(Problem statement)
Please set down exactly the lines of the listing below from the line containing "(.06, .035, .09), .4), hb)" through the line containing "c = text('\uFEE6\uFEB4\uFEA4\uFEDF\uFE8D", both lines included, leaving out all other lines.

(Data provided)

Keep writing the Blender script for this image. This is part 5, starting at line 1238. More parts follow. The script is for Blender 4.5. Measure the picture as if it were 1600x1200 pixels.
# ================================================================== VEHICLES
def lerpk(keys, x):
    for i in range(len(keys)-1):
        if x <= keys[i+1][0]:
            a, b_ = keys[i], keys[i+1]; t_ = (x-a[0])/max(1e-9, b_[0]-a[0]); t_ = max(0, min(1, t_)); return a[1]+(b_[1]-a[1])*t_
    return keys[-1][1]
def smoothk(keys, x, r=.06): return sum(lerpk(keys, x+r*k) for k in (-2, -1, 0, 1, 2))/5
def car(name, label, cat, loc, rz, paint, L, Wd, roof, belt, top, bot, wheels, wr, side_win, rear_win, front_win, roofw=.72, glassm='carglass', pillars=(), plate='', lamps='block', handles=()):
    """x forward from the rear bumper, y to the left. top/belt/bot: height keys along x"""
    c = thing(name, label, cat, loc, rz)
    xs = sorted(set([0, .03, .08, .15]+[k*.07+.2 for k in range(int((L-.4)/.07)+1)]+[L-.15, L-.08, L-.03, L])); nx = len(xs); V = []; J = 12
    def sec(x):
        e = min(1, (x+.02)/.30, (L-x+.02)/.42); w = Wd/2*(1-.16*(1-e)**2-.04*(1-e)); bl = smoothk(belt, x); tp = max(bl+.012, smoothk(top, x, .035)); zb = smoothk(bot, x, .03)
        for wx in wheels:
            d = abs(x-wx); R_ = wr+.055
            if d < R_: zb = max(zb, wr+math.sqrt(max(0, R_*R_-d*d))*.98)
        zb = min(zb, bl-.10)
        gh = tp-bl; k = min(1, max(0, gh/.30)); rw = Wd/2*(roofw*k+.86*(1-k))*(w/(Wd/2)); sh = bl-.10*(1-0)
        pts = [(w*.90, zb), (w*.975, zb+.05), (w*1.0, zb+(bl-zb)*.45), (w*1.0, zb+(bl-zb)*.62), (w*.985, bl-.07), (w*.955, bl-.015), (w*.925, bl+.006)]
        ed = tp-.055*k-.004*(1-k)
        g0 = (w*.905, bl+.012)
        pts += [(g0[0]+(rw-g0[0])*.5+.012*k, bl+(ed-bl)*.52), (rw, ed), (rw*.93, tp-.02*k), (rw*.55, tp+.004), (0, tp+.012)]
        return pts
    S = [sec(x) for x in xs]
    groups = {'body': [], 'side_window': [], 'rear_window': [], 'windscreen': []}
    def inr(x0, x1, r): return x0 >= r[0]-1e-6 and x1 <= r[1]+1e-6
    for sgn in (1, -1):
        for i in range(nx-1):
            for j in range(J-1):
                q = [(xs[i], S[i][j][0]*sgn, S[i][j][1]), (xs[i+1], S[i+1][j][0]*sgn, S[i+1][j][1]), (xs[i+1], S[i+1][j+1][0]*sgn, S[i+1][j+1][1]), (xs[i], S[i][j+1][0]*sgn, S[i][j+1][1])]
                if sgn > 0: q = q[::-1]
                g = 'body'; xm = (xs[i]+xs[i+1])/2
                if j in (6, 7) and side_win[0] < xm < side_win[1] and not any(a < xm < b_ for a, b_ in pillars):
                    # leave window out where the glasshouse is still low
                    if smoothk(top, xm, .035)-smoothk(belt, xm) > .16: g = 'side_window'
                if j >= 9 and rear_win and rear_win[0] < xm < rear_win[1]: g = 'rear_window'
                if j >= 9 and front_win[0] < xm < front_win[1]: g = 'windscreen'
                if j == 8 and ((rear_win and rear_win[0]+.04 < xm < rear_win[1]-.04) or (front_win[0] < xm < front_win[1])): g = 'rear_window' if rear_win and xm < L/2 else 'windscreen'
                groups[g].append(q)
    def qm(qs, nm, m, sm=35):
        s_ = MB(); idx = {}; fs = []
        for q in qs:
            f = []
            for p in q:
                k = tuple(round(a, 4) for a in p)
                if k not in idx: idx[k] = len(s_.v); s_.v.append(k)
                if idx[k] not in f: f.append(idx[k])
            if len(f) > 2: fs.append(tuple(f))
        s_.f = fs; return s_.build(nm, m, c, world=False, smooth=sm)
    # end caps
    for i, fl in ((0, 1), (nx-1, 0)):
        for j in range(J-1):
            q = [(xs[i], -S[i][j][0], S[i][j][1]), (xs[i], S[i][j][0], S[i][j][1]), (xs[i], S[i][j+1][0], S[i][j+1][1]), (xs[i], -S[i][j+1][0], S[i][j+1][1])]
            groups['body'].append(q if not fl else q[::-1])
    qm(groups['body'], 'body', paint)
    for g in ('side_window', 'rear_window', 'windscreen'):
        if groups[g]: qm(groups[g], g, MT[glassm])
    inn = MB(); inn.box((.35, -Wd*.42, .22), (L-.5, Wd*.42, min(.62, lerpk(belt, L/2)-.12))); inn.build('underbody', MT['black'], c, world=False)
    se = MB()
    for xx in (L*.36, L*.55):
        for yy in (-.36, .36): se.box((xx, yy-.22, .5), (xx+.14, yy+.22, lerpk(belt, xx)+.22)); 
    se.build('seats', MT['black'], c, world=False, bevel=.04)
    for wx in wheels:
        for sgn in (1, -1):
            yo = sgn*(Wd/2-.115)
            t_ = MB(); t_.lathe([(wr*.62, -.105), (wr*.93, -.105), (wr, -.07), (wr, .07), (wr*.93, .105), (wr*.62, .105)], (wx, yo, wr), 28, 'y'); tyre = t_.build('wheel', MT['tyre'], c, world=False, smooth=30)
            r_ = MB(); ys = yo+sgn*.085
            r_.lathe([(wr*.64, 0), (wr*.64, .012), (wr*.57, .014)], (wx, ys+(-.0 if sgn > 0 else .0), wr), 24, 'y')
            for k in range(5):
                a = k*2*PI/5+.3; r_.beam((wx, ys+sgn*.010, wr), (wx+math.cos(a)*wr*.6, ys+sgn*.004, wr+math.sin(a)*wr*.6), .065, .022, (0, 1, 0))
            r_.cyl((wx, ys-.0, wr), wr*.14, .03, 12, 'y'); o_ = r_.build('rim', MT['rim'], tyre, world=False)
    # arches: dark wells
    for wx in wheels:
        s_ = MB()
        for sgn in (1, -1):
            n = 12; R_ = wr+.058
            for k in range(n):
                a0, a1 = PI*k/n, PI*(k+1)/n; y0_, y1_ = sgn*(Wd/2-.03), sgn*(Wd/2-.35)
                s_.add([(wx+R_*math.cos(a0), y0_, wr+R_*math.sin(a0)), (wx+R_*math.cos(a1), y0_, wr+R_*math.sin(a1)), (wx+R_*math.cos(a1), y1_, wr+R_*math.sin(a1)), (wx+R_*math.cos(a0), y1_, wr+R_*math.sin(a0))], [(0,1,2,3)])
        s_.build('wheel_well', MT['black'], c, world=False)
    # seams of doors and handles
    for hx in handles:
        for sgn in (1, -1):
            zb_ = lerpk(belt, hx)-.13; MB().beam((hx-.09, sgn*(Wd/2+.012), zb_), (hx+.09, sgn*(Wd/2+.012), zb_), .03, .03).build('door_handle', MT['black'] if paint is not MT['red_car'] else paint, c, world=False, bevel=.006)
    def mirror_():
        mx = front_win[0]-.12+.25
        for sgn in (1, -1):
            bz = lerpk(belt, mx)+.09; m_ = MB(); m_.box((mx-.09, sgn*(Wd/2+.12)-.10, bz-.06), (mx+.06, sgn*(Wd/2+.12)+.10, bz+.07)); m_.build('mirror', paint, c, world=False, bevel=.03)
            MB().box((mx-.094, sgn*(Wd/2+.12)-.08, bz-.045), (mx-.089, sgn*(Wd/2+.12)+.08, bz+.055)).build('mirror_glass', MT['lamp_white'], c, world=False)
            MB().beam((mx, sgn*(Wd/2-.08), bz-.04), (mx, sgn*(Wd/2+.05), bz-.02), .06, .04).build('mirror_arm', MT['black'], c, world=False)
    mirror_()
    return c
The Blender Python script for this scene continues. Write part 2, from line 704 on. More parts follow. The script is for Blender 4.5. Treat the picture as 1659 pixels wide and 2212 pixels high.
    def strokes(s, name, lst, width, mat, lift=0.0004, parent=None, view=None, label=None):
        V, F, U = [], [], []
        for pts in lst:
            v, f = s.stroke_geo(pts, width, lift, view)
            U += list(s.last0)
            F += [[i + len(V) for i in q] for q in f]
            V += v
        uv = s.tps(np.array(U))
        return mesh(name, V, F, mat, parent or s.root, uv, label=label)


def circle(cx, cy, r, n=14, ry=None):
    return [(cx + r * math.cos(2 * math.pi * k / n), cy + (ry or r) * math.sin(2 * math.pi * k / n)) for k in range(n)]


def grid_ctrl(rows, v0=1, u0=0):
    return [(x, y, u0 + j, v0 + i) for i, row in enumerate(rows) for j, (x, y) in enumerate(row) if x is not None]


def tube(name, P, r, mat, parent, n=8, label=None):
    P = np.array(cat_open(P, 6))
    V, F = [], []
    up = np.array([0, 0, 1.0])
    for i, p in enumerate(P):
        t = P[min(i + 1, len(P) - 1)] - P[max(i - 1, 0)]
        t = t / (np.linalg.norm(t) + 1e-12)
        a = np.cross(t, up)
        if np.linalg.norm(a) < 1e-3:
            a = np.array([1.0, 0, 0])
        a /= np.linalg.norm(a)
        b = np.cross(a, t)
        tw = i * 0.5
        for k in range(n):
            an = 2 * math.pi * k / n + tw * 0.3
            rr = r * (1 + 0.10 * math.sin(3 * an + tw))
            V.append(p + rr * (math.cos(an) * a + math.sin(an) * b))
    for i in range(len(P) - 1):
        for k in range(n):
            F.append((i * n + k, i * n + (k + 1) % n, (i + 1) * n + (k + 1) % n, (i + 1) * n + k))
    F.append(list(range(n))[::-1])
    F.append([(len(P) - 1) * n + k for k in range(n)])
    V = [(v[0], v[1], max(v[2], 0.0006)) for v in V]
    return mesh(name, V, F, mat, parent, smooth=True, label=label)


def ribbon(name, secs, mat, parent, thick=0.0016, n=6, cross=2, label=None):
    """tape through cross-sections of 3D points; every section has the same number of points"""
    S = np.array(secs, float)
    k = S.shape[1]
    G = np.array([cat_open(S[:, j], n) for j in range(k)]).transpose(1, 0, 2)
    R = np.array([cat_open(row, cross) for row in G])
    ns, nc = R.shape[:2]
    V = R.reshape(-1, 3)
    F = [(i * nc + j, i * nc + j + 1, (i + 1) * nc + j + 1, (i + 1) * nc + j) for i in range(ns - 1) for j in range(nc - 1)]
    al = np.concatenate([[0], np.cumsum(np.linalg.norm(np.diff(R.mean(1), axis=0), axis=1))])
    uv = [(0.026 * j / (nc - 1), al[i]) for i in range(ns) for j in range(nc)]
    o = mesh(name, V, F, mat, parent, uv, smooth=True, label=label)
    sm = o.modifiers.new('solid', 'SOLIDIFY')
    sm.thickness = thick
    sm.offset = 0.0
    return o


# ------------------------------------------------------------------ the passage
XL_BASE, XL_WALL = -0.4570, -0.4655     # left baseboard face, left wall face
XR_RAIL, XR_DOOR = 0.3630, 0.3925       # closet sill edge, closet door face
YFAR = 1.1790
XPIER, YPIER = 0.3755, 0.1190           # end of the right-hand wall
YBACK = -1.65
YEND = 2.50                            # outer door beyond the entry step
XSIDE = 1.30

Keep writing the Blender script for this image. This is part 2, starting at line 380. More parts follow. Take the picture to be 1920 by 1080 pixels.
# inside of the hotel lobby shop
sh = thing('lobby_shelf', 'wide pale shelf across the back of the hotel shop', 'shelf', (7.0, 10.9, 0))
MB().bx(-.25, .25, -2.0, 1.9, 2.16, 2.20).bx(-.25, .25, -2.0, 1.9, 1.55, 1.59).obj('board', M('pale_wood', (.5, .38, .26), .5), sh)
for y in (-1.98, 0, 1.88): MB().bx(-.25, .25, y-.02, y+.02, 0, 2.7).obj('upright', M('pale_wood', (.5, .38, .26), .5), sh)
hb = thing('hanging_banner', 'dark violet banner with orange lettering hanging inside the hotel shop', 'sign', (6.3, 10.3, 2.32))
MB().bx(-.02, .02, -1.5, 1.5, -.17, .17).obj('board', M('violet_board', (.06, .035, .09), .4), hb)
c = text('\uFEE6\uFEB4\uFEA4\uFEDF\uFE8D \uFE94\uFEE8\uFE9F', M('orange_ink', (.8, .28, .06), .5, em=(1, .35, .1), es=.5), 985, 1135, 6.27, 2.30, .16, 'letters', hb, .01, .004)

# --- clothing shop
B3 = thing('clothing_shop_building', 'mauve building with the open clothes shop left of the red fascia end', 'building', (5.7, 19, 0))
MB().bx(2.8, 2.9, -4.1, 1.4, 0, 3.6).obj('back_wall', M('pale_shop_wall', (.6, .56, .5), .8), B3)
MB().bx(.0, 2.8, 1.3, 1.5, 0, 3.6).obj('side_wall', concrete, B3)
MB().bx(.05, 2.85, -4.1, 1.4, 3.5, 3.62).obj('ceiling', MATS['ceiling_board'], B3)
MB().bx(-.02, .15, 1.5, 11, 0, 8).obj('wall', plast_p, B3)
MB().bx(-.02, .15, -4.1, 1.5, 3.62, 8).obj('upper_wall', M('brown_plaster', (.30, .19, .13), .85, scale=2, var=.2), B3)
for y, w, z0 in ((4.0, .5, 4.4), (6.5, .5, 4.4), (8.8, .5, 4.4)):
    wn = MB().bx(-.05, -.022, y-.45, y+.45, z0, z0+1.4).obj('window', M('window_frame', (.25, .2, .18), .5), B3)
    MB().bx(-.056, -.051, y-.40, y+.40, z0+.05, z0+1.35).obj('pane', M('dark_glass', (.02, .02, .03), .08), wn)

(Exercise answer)
MB().bx(-.02, .02, -1.5, 1.5, -.17, .17).obj('board', M('violet_board', (.06, .035, .09), .4), hb)
c = text('\uFEE6\uFEB4\uFEA4\uFEDF\uFE8D \uFE94\uFEE8\uFE9F', M('orange_ink', (.8, .28, .06), .5, em=(1, .35, .1), es=.5), 985, 1135, 6.27, 2.30, .16, 'letters', hb, .01, .004)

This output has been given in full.